Magazine Cinema
Norvegia, USA, 2014
28 minuti
In una località costiera di villeggiatura, durante la stagione invernale, una donna cerca d'ingannare il tempo aggirandosi con fare inquieto e disorientato per le vie spopolate e per i caffè, dove quelle poche persone che li occupano sembrano accorgersi solamente della sua presenza. Alla sera, dalla finestra della sua camera d'albergo è solita osservare la ferrys wheel illuminata che domina su un parco giochi; qualcosa che sembra catturare in modo particolare la sua attenzione...

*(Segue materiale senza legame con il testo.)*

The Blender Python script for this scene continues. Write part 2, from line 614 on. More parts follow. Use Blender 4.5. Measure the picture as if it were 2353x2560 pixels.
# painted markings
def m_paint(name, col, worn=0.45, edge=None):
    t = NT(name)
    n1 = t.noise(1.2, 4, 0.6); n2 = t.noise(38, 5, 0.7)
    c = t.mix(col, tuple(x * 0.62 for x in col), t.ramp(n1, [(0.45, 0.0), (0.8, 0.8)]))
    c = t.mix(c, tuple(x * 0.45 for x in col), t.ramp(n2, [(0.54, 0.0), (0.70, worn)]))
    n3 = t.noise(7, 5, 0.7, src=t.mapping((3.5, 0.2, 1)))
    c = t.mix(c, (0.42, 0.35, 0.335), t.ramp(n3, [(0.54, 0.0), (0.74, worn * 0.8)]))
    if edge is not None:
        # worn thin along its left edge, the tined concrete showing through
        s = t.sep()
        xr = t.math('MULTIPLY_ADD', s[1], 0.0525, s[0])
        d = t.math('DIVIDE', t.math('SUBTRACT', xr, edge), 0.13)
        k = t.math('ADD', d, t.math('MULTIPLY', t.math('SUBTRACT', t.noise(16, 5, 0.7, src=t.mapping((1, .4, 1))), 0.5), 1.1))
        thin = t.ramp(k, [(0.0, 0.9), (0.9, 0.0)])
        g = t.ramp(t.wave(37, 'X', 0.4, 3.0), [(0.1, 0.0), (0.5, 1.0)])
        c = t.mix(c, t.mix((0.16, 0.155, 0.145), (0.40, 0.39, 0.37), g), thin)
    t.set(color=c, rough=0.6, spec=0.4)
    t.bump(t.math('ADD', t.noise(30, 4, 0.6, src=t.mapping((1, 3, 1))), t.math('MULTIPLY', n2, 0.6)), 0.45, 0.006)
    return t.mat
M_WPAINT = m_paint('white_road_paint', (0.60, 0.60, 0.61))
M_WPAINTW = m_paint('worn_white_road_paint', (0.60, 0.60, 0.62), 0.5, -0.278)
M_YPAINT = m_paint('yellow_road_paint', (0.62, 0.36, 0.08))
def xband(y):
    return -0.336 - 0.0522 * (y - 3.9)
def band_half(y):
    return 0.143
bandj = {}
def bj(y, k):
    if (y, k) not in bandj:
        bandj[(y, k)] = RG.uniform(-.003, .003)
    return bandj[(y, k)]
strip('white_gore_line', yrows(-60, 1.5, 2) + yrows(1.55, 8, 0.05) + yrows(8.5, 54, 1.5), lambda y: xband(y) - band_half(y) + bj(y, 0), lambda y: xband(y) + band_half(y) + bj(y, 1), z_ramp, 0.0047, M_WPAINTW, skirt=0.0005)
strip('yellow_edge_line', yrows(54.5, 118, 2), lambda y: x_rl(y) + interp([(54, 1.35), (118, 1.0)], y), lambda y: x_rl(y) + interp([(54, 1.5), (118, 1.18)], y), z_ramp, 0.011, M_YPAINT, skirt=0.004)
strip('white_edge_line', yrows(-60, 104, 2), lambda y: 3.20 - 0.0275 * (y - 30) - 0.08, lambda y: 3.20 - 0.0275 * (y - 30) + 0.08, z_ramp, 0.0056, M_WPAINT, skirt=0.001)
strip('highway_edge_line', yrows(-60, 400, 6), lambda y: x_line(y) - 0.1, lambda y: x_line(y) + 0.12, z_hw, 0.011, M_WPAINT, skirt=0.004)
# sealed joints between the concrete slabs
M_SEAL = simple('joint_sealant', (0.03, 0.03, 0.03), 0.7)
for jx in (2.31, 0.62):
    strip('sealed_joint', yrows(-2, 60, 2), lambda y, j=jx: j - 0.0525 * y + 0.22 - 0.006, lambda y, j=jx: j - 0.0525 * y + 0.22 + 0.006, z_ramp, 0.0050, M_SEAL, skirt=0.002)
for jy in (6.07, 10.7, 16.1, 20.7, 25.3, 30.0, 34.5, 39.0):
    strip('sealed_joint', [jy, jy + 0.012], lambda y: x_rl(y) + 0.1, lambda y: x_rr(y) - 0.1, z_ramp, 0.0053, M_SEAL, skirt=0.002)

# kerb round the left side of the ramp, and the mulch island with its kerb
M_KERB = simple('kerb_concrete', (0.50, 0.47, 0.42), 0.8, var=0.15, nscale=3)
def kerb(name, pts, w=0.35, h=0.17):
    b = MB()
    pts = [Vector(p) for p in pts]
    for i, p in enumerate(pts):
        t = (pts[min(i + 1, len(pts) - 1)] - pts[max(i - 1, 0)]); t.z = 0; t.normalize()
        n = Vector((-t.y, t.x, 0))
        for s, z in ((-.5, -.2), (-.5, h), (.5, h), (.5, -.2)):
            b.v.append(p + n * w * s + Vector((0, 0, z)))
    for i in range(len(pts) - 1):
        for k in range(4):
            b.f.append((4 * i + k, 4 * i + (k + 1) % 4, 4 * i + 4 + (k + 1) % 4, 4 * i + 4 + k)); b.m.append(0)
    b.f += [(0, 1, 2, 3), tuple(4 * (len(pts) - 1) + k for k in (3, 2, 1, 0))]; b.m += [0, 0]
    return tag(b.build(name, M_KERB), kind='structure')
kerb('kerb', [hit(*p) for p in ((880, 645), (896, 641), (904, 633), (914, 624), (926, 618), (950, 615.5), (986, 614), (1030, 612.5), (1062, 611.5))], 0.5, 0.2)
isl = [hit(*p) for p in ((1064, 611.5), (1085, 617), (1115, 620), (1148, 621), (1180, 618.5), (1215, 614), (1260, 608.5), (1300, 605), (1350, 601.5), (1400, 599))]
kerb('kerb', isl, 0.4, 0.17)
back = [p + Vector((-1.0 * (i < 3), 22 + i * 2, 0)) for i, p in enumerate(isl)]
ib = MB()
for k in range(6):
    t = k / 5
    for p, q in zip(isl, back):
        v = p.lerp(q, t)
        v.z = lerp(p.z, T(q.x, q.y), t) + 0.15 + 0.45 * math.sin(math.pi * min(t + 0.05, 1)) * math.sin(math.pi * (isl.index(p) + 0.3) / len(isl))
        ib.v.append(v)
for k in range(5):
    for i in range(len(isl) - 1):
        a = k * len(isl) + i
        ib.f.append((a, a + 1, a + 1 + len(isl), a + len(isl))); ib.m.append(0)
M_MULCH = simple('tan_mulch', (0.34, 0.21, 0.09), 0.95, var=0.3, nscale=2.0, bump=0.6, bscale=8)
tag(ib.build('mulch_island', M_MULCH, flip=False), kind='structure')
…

Film curioso A Blank Slate, o per meglio definirlo, un esperimento visuale che si (s)compone di sguardi molteplici. La filmmaker di Oslo, Sara Eliassen (formatasi in cinema sperimentale all'Art Institute di San Francisco), ci coinvolge in un attento gioco di riflessi atto a ridisegnare la figura della donna, osservata all'interno del contesto e della storia cinematografici sotto svariati punti di vista. La protagonista che seguiamo nel suo tormentato deambulare, sembra in effetti aver perduto le proprie coordinate individuali, proprio perchè in qualmodo simulacro dell'intero universo femminile catturato nel mondo in celluloide (c'è un sentito omaggio all'attrice culto Karen Black, e un riferimento solo trasversale - almeno così si spera - alla sposa/Turman del Kill Bill tarantiniano) attraverso un tempo, che sembra estinguersi da subito nella fattualità dell'ambiente privato (la camera d'albergo), per riformarsi poi all'esterno, attraverso una dimensione propiamente finzionale. Tant'è, si potrebbe considerare A Blank Slate come una sorta di cortocircuito dell'identità che scatta già al concludersi della prima sequenza, e cioè, nel momento in cui lo schermo diventa improvvisamente rosso lasciando campeggiare il titolo (interrompendo bruscamente anche la componente musicale fino a quel momento udita), per poi deframmentarsi in segnali enigmatici (il display pubblicitario sul parcheggio del supermarket; l'equivoca conversazione al bar - scena che sfiora il geniale) che verranno gradualmente ricomposti solamente con il procedere del film. Ma la sequenza chiave (anche concettualmente*) per subentrare il nuovo spazio dimensionale che intrappola la protagonista, risiede certamente nell'alto di quella ruota panoramica ferma, sospesa nel vuoto (e nel silenzio che si genera col progredire della notte), dalla quale la donna osserva esattamente se stessa tra le braccia di un amante immaginario, proprio attraverso la finestra della sua camera d'albergo, allo stesso modo in cui era solita osservare dall'interno quell'imponente attrazione luminosa. E la vita, appare ora come un'immagine intrappolata; un riflesso speculare della propria individualità che oramai, sembra sopravvivere esclusivamente in modo simulato, all'interno dei freddi monitor di uno studio televisivo.
*L'idea originaria prende spunto da un paragrafo del romanzo La ragazza dello Sputnik, di Haruki Murakami, dove la protagonista, rimasta appunto bloccata di notte su una ruota panoramica, vede se stessa fare sesso con un uomo attraverso la finestra di casa sua.